In the spring of 1916, a group of white Waco citizens surged into the 54th District Court and seized Jesse Washington, a seventeen-year-old African American who had been convicted of raping and murdering a white Robinson woman, Lucy Fryer. The mob hanged and burned and tortured Washington and then dragged his mutilated corpse through town. A huge crowd of spectators (15,000 by some estimates) looked on with glee, while storied local photographer, Fred Gildersleeve, recorded the event in gruesome detail.

Washington had confessed to the crime, the prosecution produced compelling evidence, and a jury of twelve white men found him guilty after four minutes of deliberation, seven days after his arrest. Nevertheless, for many reasons, we cannot make a conclusive finding of guilt or innocence in this 90-year-old case at this juncture, and we should not try. Also, we should be mindful that the brutal murder of Mrs. Fryer was a tragic event for her family, and we should be sensitive to the reality that the slaying lingers as a painful legacy for her descendants.

Notwithstanding, clearly the community of Waco, Texas permitted an egregious violation of Jesse Washington’s fundamental rights to due process under the Constitution of the United States. Although a McLennan County jury sentenced the convicted man to death, the preemptory actions of the mob, and their exhorters, deprived an American citizen of his right to appeal to a higher court and short-circuited the legal process. For all of us who salute the flag and pledge “justice for all,” the events of May 15, 1916 sting with inequity and disgrace.

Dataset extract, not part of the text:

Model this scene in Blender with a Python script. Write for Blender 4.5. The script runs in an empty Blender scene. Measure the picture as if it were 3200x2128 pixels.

Even worse, clearly the gross inhumanity of the Washington lynching was emblematic of a period in which our community regularly denied our African American neighbors basic human rights. The “Waco Horror,” as it came to be known to the world, was not an isolated case; egregious abuses and humiliations were the rule in Central Texas and throughout the South during our long, dark period of racial segregation, intolerance and mistreatment.

Recently, a well-intentioned group of contemporary Wacoans, the Community Race Relations Coalition, proposed a resolution apologizing for past lynchings, expressing sympathy and regret for the descendants of lynching victims, and affirming our communal commitment to reconciling the past and moving forward toward a more perfect world. It seems hard to argue with those sentiments. Nevertheless, the resolution has met with stiff resistance. According to the Waco Tribune-Herald, their non-scientific website poll showed that 80 percent of respondents opposed a formal apology.

Perhaps one of the problems is the ambiguity surrounding the word “apology.” For whom and to whom are we apologizing? The Resolution states that we are apologizing for “past leaders” to the descendants of past victims. Do we have the moral authority to apologize for past leaders?

A corporate apology for the misdeeds of past generations is an exercise freighted with divisive political overtones. Proponents see the collective act as a required and appropriate element for reconciliation, while the action strikes others as a disingenuous and hypocritical and self-serving ritual.

Perhaps the apology by proxy is a dispensable stumbling block to the vital overarching process of denunciation, remembrance and healing. In his Letter to the Editor on May 7, Lawrence Junek suggested that in lieu of an apology, leaders “request forgiveness.” That is a constructive suggestion, but it may present some of the same questions inherent in the apology.

Possibly the answer is a revised Resolution, with the condemnation and expressions of regret intact, but granting (rather than requesting) forgiveness. Wacoans of 1916 committed an atrocity, and we continue to live with the legacy of their crime. Present Waco inherited a racial history mined with a tradition of exploitation and mistrust. Our entire contemporary community needs to forgive our ancestral community for transgressions of commission and omission over time. Let us forgive and remember and commit ourselves to healing.